Per la Suprema Corte di Cassazione Pino Spada, Anna Norma Spada, Giuseppe Spada, Eleonora Casamonica, Enrico Spada e Giuseppina Spada non possono tornare in libertà. I giudici di ultimo grado hanno così respinto i ricorsi contro la decisione del tribunale della Libertà di Campobasso scaturiti a seguito del blitz operato dai Carabinieri di Isernia e di Venafro con la maxi operazione antidroga denominata “Last Dose II”.
Solo per Eleonora Casamonica erano stati adottati i domiciliari poiché madre di bimbi in tenera età: la donna è figlia di Ferruccio Casamonica (quest’ultimo elemento di spicco del “clan Casamonica” operante a Roma, arrestato nel mese di luglio scorso nella Capitale per tentato omicidio, rapina ed estorsione).
Dopo gli arresti il procuratore capo Carlo Fucci in conferenza stampa parlò di «persone pericolose». Ricordiamo che per quasi un anno gli inquirenti sono stati sulle tracce del clan Spada-Casamonica registrando tutti i movimenti e tutte le cessioni soprattutto di cocaina ma anche di hashish e marijuana: tra le centinaia di acquirenti tantissimi giovani, anche minorenni.
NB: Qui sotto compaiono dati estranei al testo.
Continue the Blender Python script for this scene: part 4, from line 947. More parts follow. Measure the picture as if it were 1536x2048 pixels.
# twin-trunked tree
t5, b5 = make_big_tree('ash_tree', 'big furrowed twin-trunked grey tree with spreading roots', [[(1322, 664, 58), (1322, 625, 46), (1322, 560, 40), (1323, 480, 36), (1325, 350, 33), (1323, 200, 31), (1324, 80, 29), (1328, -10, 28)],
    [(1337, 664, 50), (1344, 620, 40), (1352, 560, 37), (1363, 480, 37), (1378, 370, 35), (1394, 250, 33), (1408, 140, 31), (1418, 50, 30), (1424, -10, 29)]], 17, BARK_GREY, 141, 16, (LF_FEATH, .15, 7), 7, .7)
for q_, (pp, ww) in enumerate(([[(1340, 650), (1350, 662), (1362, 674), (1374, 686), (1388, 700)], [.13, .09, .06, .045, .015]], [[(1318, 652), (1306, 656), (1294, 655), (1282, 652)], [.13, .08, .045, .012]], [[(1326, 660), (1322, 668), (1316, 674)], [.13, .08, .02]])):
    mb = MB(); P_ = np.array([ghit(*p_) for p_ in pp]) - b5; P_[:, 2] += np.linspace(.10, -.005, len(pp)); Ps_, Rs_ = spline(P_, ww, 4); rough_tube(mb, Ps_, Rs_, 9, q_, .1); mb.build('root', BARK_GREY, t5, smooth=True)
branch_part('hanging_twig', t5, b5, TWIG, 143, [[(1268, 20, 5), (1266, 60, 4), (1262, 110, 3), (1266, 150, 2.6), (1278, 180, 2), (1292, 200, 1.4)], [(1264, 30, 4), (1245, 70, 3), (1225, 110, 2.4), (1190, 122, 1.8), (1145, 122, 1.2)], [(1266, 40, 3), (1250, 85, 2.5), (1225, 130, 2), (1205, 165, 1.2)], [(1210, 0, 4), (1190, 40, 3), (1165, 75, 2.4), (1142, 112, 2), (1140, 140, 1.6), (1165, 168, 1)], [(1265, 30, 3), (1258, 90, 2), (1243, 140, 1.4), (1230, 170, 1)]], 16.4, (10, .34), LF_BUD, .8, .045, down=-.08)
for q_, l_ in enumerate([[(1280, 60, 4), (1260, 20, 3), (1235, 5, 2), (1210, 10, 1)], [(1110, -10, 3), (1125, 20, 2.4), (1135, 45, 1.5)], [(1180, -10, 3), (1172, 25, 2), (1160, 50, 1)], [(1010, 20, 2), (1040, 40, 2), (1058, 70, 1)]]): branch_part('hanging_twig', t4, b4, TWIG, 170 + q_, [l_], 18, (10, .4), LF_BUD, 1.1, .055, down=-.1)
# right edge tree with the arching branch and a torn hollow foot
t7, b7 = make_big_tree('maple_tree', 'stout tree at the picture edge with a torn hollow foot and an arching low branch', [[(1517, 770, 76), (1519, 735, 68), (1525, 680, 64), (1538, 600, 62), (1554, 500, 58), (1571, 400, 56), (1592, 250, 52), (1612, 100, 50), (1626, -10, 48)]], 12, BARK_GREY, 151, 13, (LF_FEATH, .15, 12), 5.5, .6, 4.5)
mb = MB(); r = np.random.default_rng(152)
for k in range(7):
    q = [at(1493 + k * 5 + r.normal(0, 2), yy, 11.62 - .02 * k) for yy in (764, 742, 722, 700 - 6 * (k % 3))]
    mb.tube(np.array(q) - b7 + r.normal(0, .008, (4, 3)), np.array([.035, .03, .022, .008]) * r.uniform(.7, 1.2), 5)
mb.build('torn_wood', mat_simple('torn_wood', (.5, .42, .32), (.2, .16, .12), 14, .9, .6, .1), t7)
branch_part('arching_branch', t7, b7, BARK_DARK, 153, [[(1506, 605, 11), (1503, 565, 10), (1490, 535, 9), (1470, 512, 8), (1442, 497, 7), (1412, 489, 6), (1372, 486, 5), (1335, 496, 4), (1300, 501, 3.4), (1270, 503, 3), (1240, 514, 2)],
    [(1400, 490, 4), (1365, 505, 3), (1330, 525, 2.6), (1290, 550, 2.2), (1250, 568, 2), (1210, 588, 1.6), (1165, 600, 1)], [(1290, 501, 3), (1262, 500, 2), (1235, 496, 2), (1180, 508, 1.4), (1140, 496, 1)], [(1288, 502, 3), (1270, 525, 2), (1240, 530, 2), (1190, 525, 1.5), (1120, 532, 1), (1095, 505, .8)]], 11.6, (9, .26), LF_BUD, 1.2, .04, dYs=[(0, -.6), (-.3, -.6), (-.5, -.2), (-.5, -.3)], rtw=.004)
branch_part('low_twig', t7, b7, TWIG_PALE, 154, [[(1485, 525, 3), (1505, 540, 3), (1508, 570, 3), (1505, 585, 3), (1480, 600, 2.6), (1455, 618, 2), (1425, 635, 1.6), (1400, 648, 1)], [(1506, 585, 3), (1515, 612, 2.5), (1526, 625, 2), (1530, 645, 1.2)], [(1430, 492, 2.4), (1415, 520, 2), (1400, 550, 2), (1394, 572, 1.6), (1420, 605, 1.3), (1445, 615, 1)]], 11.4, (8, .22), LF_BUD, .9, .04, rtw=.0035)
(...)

La Cassazione, come detto, ha stabilito che la misura cautelare in carcere è necessaria poiché, tra le altre cose, la minima offensività degli arrestati «è stata ragionevolmente esclusa in considerazione del notevole giro di spaccio e di denaro che è risultato ruotare attorno alla famiglia Spada, in funzione del rilevante numero di tossicodipendenti che quotidianamente accedeva all’abitazione a tutte le ore (anche 17 al giorno), nonché della consistente quantità di sostanza stupefacente detenuta, tanto che in una sola occasione Casamonica Eleonora cedeva a (…) oltre 44 grammi di cocaina».
Inoltre, per i giudici è significativa «la riscontrata grave minaccia, ad opera di Spada Pino e della moglie Spada Anna Norma, ad uno degli informatori per costringerlo a dichiarare di essere stato costretto dai Carabinieri a riferire cose non vere, minaccia verosimilmente rivolta anche ad altro informatore che risulta aver denunciato i militari che avevano proceduto alla sua escussione».
In merito al filone della giovane coppia Enrico e Giovannina Spada beccata a spacciare nella propria abitazione a Venafro, «ulteriori elementi indiziari erano stati acquisiti in sede di esecuzione della misura cautelare: i Carabinieri avevano bussato invano alla porta dell’abitazione dei due, sentendo più volte lo scarico del water. L’indagata aveva aperto la porta soltanto quando i militari decidevano di accedervi coattivamente. La successiva perquisizione aveva consentito di rinvenire tracce di marijuana attaccate allo spazzolone del water, in cui era stato rinvenuto anche un pezzo di sostanza galleggiante, del peso di grammi 2,4, posto in sequestro». C’è da dire che la difesa ha provato a far valere le ragioni dei due rilevando come «gli episodi osservati erano solo nove in un arco temporale di due mesi, che il ricavo era stato irrisorio 350 euro» ma la Cassazione ha comunque respinto il ricorso.